L'histoire :
A l’approche de décembre, Jonas commence à avoir peur. Comme tous les 12 de sa communauté, on va lui attribuer de nouvelles fonctions. Il appréhende cette cérémonie. Sera-t-il pilote, jardinier, technicien de vélos, poseur de route ? Ses parents tentent de le rassurer car tous les enfants de son âge suivent le même rituel. Dans la famille, le père est nourricier. C'est à dire responsable des besoins physiques et émotionnels des jeunes. C’est un travail important pour la communauté. Le père de Jonas est inquiet pour un des jeunes petits mâles : il a un caractère charmant mais il ne grandit pas comme il devrait et il ne dort pas bien. Il a été placé en soins spéciaux pour des attentions renforcées. Mais le comité parle déjà de le délier. Seuls deux cas de déliement ne sont pas des punitions : le déliement des gens âgés après une vie pleine et celui des jeunes déclarés inaptes. Les personnes qui commettent une troisième transgression aux règles de la communauté peuvent également être déliées...

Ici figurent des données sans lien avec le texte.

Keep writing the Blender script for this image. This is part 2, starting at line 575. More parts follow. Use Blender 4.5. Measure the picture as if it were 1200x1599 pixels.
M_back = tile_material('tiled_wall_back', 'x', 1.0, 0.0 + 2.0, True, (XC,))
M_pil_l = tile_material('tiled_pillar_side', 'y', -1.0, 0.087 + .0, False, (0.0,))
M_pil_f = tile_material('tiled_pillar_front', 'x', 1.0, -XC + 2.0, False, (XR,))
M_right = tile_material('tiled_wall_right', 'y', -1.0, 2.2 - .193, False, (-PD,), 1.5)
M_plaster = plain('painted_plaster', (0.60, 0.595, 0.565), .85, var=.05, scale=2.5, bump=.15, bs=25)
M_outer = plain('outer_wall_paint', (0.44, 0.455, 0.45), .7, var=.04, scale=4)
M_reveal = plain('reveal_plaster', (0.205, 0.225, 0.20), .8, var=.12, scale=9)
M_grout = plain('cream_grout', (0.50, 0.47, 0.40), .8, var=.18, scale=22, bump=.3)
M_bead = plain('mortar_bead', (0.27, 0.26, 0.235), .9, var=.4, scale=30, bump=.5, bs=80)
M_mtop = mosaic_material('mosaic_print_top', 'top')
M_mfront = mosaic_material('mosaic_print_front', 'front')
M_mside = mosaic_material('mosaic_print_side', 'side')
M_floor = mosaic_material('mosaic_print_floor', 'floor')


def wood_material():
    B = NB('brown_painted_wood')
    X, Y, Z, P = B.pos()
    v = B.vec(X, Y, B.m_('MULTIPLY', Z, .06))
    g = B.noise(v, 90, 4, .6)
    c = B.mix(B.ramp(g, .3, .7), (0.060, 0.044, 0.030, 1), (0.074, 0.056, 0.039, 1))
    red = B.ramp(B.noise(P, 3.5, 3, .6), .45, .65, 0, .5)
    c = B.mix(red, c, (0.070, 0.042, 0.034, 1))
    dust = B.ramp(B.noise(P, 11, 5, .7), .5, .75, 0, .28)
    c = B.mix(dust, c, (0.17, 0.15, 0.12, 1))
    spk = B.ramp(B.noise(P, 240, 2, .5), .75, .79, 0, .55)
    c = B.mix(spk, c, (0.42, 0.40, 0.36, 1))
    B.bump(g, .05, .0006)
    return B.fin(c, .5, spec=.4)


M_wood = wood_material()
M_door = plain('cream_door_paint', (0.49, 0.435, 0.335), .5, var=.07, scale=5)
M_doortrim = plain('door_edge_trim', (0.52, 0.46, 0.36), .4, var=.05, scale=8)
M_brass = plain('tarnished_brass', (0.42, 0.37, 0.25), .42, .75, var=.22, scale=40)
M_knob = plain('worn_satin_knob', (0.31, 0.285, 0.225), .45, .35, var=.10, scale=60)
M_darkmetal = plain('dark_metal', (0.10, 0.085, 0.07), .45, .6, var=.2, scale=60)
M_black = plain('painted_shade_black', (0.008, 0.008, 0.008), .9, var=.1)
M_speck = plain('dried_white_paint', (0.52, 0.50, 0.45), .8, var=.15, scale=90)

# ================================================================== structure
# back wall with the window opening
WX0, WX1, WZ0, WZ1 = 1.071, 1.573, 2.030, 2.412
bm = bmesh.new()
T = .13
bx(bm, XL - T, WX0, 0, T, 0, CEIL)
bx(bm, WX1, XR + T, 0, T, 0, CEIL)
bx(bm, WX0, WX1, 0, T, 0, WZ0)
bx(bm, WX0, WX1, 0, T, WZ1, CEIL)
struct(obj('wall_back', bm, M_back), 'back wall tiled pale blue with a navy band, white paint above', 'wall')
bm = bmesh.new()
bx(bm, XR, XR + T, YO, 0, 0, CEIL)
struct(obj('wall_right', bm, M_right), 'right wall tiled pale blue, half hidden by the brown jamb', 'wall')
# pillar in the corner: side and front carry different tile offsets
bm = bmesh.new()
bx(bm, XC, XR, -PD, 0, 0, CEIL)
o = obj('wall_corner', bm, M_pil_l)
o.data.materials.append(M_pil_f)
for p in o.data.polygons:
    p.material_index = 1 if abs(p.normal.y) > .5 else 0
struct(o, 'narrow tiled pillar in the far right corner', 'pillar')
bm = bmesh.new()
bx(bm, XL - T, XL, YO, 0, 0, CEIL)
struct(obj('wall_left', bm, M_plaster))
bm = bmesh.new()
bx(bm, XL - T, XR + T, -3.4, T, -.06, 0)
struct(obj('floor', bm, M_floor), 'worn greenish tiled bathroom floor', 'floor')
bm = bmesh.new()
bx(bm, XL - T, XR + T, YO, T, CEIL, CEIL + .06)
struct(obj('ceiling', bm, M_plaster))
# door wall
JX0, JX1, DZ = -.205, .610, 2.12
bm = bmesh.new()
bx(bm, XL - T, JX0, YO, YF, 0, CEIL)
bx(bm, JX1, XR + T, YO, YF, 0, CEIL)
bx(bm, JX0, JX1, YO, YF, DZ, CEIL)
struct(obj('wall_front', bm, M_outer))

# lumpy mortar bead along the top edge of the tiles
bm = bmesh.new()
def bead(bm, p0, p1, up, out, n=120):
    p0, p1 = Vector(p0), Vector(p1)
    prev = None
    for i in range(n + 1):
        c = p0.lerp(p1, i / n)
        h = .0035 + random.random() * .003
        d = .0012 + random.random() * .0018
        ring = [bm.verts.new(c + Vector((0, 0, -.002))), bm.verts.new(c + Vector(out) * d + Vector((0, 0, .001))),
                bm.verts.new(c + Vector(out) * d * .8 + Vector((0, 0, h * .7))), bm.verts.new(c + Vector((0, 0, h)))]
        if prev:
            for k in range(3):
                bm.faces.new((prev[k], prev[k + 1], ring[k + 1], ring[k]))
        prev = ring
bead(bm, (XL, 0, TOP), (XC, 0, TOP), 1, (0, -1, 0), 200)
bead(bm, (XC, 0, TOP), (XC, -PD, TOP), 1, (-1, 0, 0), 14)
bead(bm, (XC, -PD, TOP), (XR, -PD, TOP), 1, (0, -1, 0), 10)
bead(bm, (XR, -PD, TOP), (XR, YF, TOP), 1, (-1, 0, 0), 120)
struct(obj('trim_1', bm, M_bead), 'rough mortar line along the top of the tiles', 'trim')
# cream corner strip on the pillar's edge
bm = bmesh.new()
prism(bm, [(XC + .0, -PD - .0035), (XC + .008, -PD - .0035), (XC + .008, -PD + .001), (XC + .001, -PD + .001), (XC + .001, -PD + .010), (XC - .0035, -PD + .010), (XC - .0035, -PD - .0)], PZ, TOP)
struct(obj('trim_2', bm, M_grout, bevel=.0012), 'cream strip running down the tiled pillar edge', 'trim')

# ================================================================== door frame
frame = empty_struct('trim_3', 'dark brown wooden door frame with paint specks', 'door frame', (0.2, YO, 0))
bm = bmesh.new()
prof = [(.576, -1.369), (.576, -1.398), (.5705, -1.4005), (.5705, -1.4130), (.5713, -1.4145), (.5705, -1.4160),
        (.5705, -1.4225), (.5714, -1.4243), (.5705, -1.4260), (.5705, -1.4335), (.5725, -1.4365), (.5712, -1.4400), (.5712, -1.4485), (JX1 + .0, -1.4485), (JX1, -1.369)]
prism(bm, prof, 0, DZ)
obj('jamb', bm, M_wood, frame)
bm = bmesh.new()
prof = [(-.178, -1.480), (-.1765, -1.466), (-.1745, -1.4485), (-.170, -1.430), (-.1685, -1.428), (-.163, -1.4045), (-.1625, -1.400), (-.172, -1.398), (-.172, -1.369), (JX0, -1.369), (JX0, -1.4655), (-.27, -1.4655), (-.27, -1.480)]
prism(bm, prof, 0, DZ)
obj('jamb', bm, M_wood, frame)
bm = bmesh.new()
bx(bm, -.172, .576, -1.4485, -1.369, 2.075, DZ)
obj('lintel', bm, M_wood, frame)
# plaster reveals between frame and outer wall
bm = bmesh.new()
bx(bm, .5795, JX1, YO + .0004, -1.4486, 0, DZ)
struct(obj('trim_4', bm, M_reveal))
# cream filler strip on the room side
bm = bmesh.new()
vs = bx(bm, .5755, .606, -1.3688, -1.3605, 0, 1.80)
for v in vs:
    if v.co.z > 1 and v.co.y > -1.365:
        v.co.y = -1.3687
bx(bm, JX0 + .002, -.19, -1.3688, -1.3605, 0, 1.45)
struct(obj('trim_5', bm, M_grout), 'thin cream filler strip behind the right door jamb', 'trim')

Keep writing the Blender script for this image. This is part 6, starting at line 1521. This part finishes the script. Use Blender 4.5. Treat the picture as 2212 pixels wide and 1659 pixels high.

Ce qu'on en pense sur la planète BD :
Sur leur ligne éditoriale, les éditions Philéas continuent de proposer des adaptations des romans à succès, entre autre de science-fiction. A l’origine, Le Passeur est un roman de Loïs Lowry publié en 1994, récompensé par de nombreux prix (notamment la médaille Newbery). Il s’est vendu à plus de 5 millions d’exemplaires à travers le monde. Cette histoire se déroule dans une société en apparence harmonieuse où il n’y a ni guerre, ni chômage, ni pauvreté, où la douleur, les souvenirs et même les sentiments n’ont aucune place. Les familles sont uniformes avec 2 enfants (un garçon, une fille), elles sont très respectueuses d’un ordre établi et la destinée de chacun est tracée depuis son plus jeune âge par des sages. Ceux qui ne répondent pas ou plus au modèle de cette société seront « déliés », mais personne ne sait exactement ce que cela signifie réellement. Jonas, à l’occasion de la cérémonie de ses 12 ans, devient « Receveur de mémoire » : il va se retrouver l’unique dépositaire de l’histoire de l’humanité. Il va découvrir comment était le monde quand il y avait des couleurs, des animaux, des guerres, etc. Passés les premiers chapitres de mise en place d’un contexte singulier qui peut surprendre, ce récit qui mêle SF et philosophie devient fascinant. La dystopie dépeint une société aseptisée des plus angoissante. Malgré une apparente sérénité, les individus se ressemblent tous, ils n’ont pas de libre arbitre et doivent annihiler tout sentiment. Au fil des transmissions des souvenirs, on perçoit un malaise progressif chez Jonas. Ce monde utopique va s’avérer effrayant ! Cette histoire intelligente s’adresse avant tout à des adolescents et pourra nourrir leur réflexion sur la liberté. La narration embarque progressivement le lecteur avec une forme de tension qui s’installe au fil des découvertes de Jonas. Le dessin réaliste moderne, subtil est efficace. L’absence de couleurs au début du récit donne une ambiance froide qui installe d’emblée le récit dans un univers neutre, voir stérile. Le passeur est le premier volume d’une trilogie. Espérons que L’élue et le Messager soient également adaptés en BD avec la même fidélité aux récits de l’américaine Loïs Lowry.